インデックス、なぜ“IT業界の勝ち組”は強制捜査にまで至ったのか?積極M&Aがあだに
振興銀行の経営破綻に先立つ10年7月16日、インデックスは同行との株式の持ち合いによる資本提携を解消し、中小企業振興ネットワークから脱退すると表明した。振興銀行が持つインデックス株式14万3500株についても「売却を依頼している」と説明した。
また、NISグループとの資本・業務提携も解消し、保有していた同社株式1950万株(発行済み株式の7.93%)は7月13日にすべて譲渡。インデックスの社外取締役に就いていた、大谷利興・NISグループ社長は同日付で辞任したことを明らかにした。
日本振興銀行グループとの縁切り宣言である。
時計の針を少し戻してみよう。インデックスは09年3月10日、40億円の第三者割当増資を実施すると発表した。振興銀行とNISグループがそれぞれ5億円出資。残る30億円は会長兼社長(現在は会長)の落合正美の個人会社、落合アソシエイツ(現在も筆頭株主で12.6%を出資)が引き受けた。子会社のインデックス・アジアパシフィックも、アジア・インキュベーション・ファンド投資事業組合を引き受け先として第三者割当増資を実施し50億円を調達。インデックスは子会社と合わせて90億円の資金を調達した。
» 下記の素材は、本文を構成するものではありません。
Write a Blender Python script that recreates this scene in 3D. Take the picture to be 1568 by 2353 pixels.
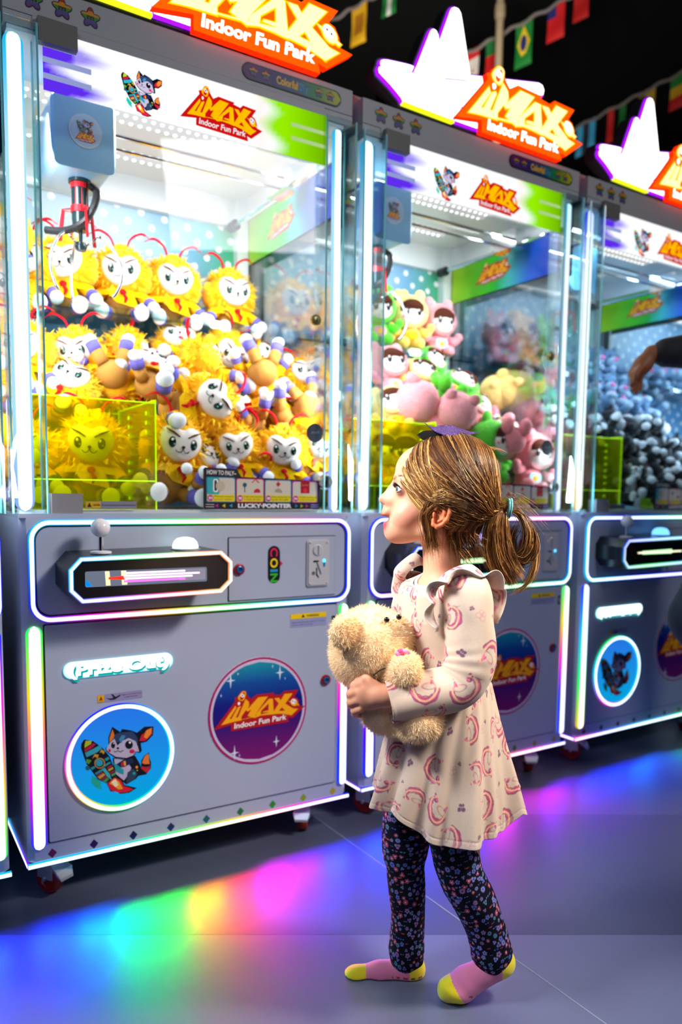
import bpy, bmesh, math, random
import numpy as np
from mathutils import Vector, Matrix, geometry
PI = math.pi
S = bpy.context.scene
for o in list(bpy.data.objects): bpy.data.objects.remove(o)
C = S.collection

# ------------------------------------------------------------------ camera
CAM = np.array([-0.290, -1.849, 0.9746]); FPX = 1770.0; CX = 784.0; CY = 1176.5 + 129.3
YAW, PIT, ROL = math.radians(31.607), math.radians(-5.41), math.radians(0.69)
CF = np.array([math.sin(YAW)*math.cos(PIT), math.cos(YAW)*math.cos(PIT), math.sin(PIT)])
_R = np.array([math.cos(YAW), -math.sin(YAW), 0.0]); _U = np.cross(_R, CF)
CR = _R*math.cos(ROL) + _U*math.sin(ROL); CU = -_R*math.sin(ROL) + _U*math.cos(ROL)
cd = bpy.data.cameras.new('camera'); cam = bpy.data.objects.new('camera', cd); C.objects.link(cam)
cam.matrix_world = Matrix(((CR[0], CU[0], -CF[0], CAM[0]), (CR[1], CU[1], -CF[1], CAM[1]), (CR[2], CU[2], -CF[2], CAM[2]), (0, 0, 0, 1)))
cd.sensor_fit = 'HORIZONTAL'; cd.sensor_width = 24.0; cd.lens = FPX/1568*24.0
cd.shift_y = 129.3/1568; cd.clip_start = 0.02
cd.dof.use_dof = True; cd.dof.focus_distance = 1.45; cd.dof.aperture_fstop = 2.4
S.camera = cam

# ------------------------------------------------------------------ world, exposure
w = bpy.data.worlds.new('world'); S.world = w; w.use_nodes = True
w.node_tree.nodes['Background'].inputs[0].default_value = (0.35, 0.4, 0.6, 1)
w.node_tree.nodes['Background'].inputs[1].default_value = 0.10
S.view_settings.view_transform = 'Standard'; S.view_settings.look = 'None'
S.view_settings.exposure = 0.0; S.view_settings.gamma = 1.0; S.view_settings.use_curve_mapping = False

def ray(u, v): return CF + CR*(u-CX)/FPX - CU*(v-CY)/FPX
def area(name, loc, target, power, sx, sy, col=(1, 1, 1), spread=180, parent=None):
    l = bpy.data.lights.new(name, 'AREA'); l.shape = 'RECTANGLE'; l.size = sx; l.size_y = sy
    l.energy = power; l.color = col; l.spread = math.radians(spread)
    o = bpy.data.objects.new(name, l); C.objects.link(o); o.location = loc
    o.rotation_euler = (Vector(target)-Vector(loc)).to_track_quat('-Z', 'Y').to_euler()
    if parent: o.parent = parent
    return o
# ceiling lamps of the hall, behind and above the photographer, then two lights added
area('hall_lamp', (1.9, -2.9, 2.9), (0.75, -0.7, 0.6), 28, 1.0, 0.7, (.93, 0.94, 1.0))
area('hall_lamp', (-1.6, -2.6, 3.0), (0.4, 0.0, 0.6), 18, 1.4, 0.9, (0.70, 0.80, 1.0))
area('girl_added_light', (1.75, -1.75, 2.35), (0.62, -0.72, 0.75), 8.5, .35, .35, (1.0, .90, .78), 50)  # added to brighten the girl; no such lamp is known
area('girl_added_light', (-.55, -.55, 1.9), (0.60, -0.72, 0.80), 3.2, .5, .3, (.95, .97, 1.0), 36)  # added in place of the machines' glow on her face

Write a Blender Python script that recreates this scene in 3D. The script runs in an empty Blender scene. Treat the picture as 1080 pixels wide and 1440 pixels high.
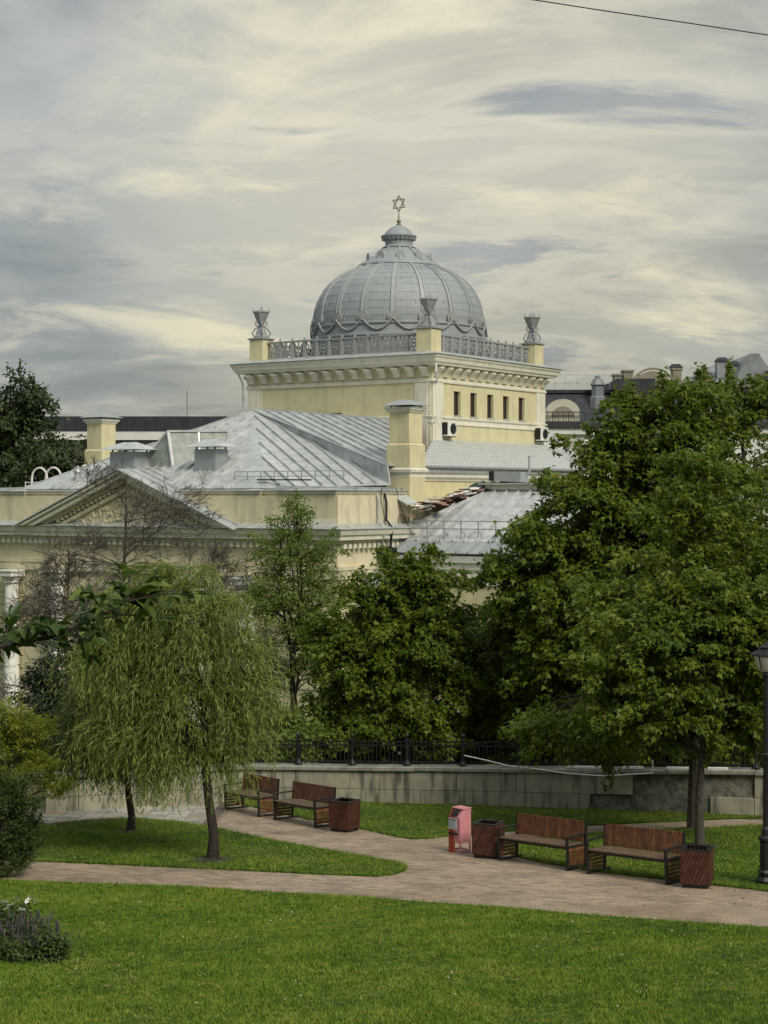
import bpy, bmesh, math, random
import numpy as np
from mathutils import Vector, Matrix
rnd = random.Random(7); nr = np.random.default_rng(11)
S = bpy.context.scene
COL = S.collection
PI = math.pi
# ------------------------------------------------------------------ camera
cd = bpy.data.cameras.new('camera'); cam = bpy.data.objects.new('camera', cd); COL.objects.link(cam)
cam.location = (0, 0, 7.0); cam.rotation_euler = (PI/2 - math.atan(20/2400), 0, 0)
cd.sensor_width = 36; cd.sensor_fit = 'AUTO'; cd.lens = 60; cd.clip_start = .1; cd.clip_end = 3000
S.camera = cam
# ------------------------------------------------------------------ light
SUN_EL, SUN_AZ = math.radians(42), math.radians(146)       # azimuth clockwise from +Y: over the right shoulder
w = bpy.data.worlds.new('World'); S.world = w; w.use_nodes = True
nt = w.node_tree; N = nt.nodes; L = nt.links; N.clear()
def nd(t, **k):
    n = N.new(t)
    for a, v in k.items():
        if a.startswith('i_'):
            key = a[2:]; n.inputs[int(key) if key.isdigit() else key].default_value = v
        else: setattr(n, a, v)
    return n
def mth(op, a, b=None, c=None, clamp=False):
    n = N.new('ShaderNodeMath'); n.operation = op; n.use_clamp = clamp
    for i, v in enumerate((a, b, c)):
        if v is None: continue
        if isinstance(v, (int, float)): n.inputs[i].default_value = v
        else: L.new(v, n.inputs[i])
    return n.outputs[0]
def mixc(f, a, b):
    n = N.new('ShaderNodeMix'); n.data_type = 'RGBA'
    for s, v in ((n.inputs[0], f), (n.inputs[6], a), (n.inputs[7], b)):
        if isinstance(v, (int, float)): s.default_value = v
        elif isinstance(v, tuple): s.default_value = (*v, 1)
        else: L.new(v, s)
    return n.outputs[2]
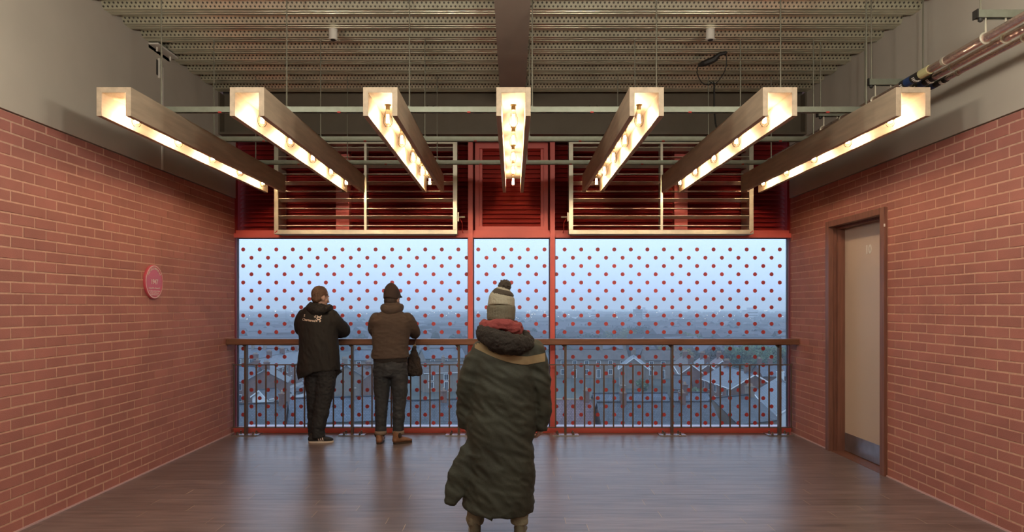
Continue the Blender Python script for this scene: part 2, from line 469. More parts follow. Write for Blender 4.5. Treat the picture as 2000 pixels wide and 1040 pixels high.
MB().box(-HW, HW, 8.06, 8.12, 3.46, 3.62).build('trim_8', m_pink, kind='structure')
panes = [(459, 914.5), (923.5, 1074.5), (1083.5, 1543)]
odd = [(491.05, 910.95+1), (950.2, 1060), (1086.7, 1541)]
even = [(474.9, 900), (934.1, 1070), (1102.8, 1541)]
for i, (a, b) in enumerate(panes):
    xa, xb = max(fx(a), -HW), min(fx(b), HW)
    wn_ = thing('window_%d' % (i+1), ((xa+xb)/2, 8.11, .06), kind='structure')
    zt = gz(467)
    MB().box(xa, xb, 8.105, 8.125, zt, fz(464)+.01).box(xa, xa+.012, 8.09, 8.125, .06, zt).box(xb-.012, xb, 8.09, 8.125, .06, zt).build('window_frame', m_frame, wn_)
    MB().box(xa+.012, xb-.012, 8.108, 8.114, .06, zt).build('glass', m_glass, wn_)
    d = MB()
    for r in range(22):
        py = 487.7 + 16.15*r
        st, en = (odd if r % 2 else even)[i]
        px = st
        while px < en:
            X, Z = gx(px), gz(py); rr = .0238
            x0 = max(X-rr, xa+.013); x1 = min(X+rr, xb-.013)
            if x1 > x0:
                n = 16
                ring = [(min(max(X+rr*math.cos(2*PI*k/n), x0), x1), 8.1065, Z+rr*math.sin(2*PI*k/n)) for k in range(n)]
                ring2 = [(p[0], 8.1075, p[2]) for p in ring]
                d.add(ring+ring2, [tuple(range(n)), tuple(range(2*n-1, n-1, -1))] + [(k,(k+1)%n,n+(k+1)%n,n+k) for k in range(n)])
            px += 32.33
    d.build('film_dots', m_dot, wn_, kind='stuff')

# dark red fixed louvre panels above the glass
def slat_panel(pa, pb, label, framed):
    x0, x1 = max(fx(pa), -HW+.005), min(fx(pb), HW-.005); z0, z1 = fz(449)+.002, 3.455
    t = thing('louvre_panel', ((x0+x1)/2, 8.2, z0), label, 'louvre panel')
    if framed:
        f = MB()
        f.box(x0, x0+.05, 8.10, 8.24, z0, z1).box(x1-.05, x1, 8.10, 8.24, z0, z1).box(x0+.05, x1-.05, 8.10, 8.24, z0, z0+.045).box(x0+.05, x1-.05, 8.10, 8.24, z1-.09, z1)
        f.box(x0+.05, x0+.085, 8.14, 8.24, z0+.045, z1-.09).box(x1-.085, x1-.05, 8.14, 8.24, z0+.045, z1-.09)
        f.build('frame', m_red, t); x0 += .085; x1 -= .085; z0 += .045; z1 -= .09
        mm = M('red_louvre', (.45,.05,.04), .5)
    else:
        mm = m_dred
        MB().box(x0, x1, 8.27, 8.29, z0, z1).build('backing_sheet', m_dred, t)
    n = int((z1-z0)/.054); me = MB().prism([(8.185,.0),(8.19,-.004),(8.25,.046),(8.245,.052)], x0, x1, 'yz').mesh('slat'); me.materials.append(mm)
    for k in range(n):
        place('slat', me, (0, 0, z0+.004+.054*k), t)
slat_panel(459, 533, 'dark red louvre panel at far left, beside the left brick wall', False)
slat_panel(541, 653, 'dark red louvres behind the left half of the left grille', False)
slat_panel(679, 912, 'dark red louvres behind the right half of the left grille', False)
slat_panel(927, 1071, 'red framed louvre panel in the middle bay behind central light trough', True)
slat_panel(1086, 1320, 'dark red louvres behind the left half of the right grille', False)
slat_panel(1346, 1462, 'dark red louvres behind the right half of the right grille', False)
slat_panel(1472, 1543, 'dark red louvre panel at far right, beside the right brick wall', False)
for i, (a, b) in enumerate(((533,541),(653,679),(1320,1346),(1462,1472))):
    MB().box(fx(a), fx(b), 8.10, 8.29, fz(449), 3.46).build('trim_%d' % (9+i), m_red, kind='structure')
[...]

この増資は借入金の返済が目的だった。事業拡大に伴い膨れ上がった有利子負債の圧縮に努めてきたが、08年8月期末で、まだ、468億円の借入金が残っていた。
同時に、この増資資金を使って、振興銀行とNISグループの株式を取得した。NISグループには子会社を売却しており、インデックスは日本振興銀行グループへの資金依存を強めていた。これ以降、インデックスは振興銀行の中小企業振興ネットワークに完全に組み込まれたのである。
振興銀行の経営破綻が表面化したとき、証券界は、この第三者割当増資を思い出した。落合の個人会社である落合アソシエイツが、どこから30億円を引っ張ってきたのだろうか。落合アソシエイツは、08年10月に資本金500万円で設立されたペーパーカンパニーである。落合個人に30億円のカネがあれば、無理して、第三者割当増資を行う必要はなかった。
落合アソシエイツが調達した30億円は振興銀行が金主で、中小企業振興ネットワークの加盟企業を経由して落合アソシエイツに渡った迂回融資だったのではないのか、という指摘は当時から根強くあった。ネットワークに加盟する企業の間を“振興マネー”が転々とした迂回融資の実態が解明されるにつれて、この増資問題に疑惑の目が向けられた。
●映画の日活を買収した元商社マン
インデックスグループを携帯電話向け情報サービスの大手にしたのは、落合正美会長兼社長)と落合(旧姓・小川)善美副社長(当時。現在は正美が会長、善美が社長)のコンビである。2人は日商岩井(現・双日)時代の上司と部下で、その後、ビジネスパートナーとなった。NTTドコモが99年に携帯電話からインターネットにアクセスし、メールなどの送受信ができるiモードのサービスを開始したのに伴い、善美がiモードに提供する占いコンテンツ「恋愛の神様」を開発した。
これが大ヒット。01年3月にジャスダックに株式を公開するきっかけを作った。落合は先妻と離婚し、07年2月に小川と結婚した。